Tiene l'industria alimentare, con un valore aggiunto in crescita dell'1,8% a prezzi correnti, con una diminuzione dell'1,8% in volume. Rispetto al 2019, nel 2020 è calata anche l'occupazione nel settore primario (-2,3%), con riduzioni sia per la componente del lavoro dipendente (-3,3%) e imprenditoriale (-1,8%). Difficile anche la situazione reddituale nel settore primario, con un calo del 2,3% per i redditi da lavoro dipendente. Brusco ridimensionamento anche per gli investimenti fissi, in calo a valori correnti del 12,3% e in volume (-12,2%).
Analizzando la situazione per filiere, nel 2020 l'Istat rileva un forte calo per l'olio d'oliva, con un sensibile calo in volume (-14,5%) che in valore (-22,4%), in particolare al Sud Italia, regioni nel quale si concentra gran parte della produzione nazionale. Scende anche la produzione 2020 di vino, con una contrazione del 2% nei volumi prodotti.

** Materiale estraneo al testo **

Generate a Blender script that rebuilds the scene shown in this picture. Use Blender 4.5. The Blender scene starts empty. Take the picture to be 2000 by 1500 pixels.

Perdite anche per le coltivazioni leguminose, che dopo il forte boom degli ultimi cinque anni, durante i quali era stata raggiunta una crescita complessiva del 50%, hanno registrato un calo in volume del 5% e del 3,3% in valore. Volumi in discesa anche per il florovivaismo (-8,4% in volume).
Difficoltà anche per il comparto zootecnico, che ha dovuto fare i conti con la riduzione dei consumi di carne, riducendo così la macellazione delle carni animali, del 3,6% in volume e del 7,7% in valore.
Per trovare i trend positivi di ortaggi, frutta e cereali. Le colture orticole hanno fatto registrare un lieve aumento dello 0,2% in volume e del 3,1% in valore. Importanti incrementi si sono registrati per patate, pomodori, fagioli freschi e cavoli, mentre sono scesi radicchi, asparagi e lattughe. Se da una parte la frutta estiva, complice il freddo primaverile, ha visto forti contrazioni per albicocche, pesche, nettarine e susine, la frutta ha ritrovato il sorriso con nocciole (+36,5% in volume) e per le pere (+35,5%).
Buone performance anche per i cereali, in crescita del 3% in volume e del +8% in valore, grazie all'impennata dei prezzi dovuta al forte incremento della domanda mondiale. La produzione delle attività secondarie, come già detto, si è ridotto nel 20,3% in volumi e del 20,6% in valore, pari a una perdita complessiva di 1,2 miliardi di euro.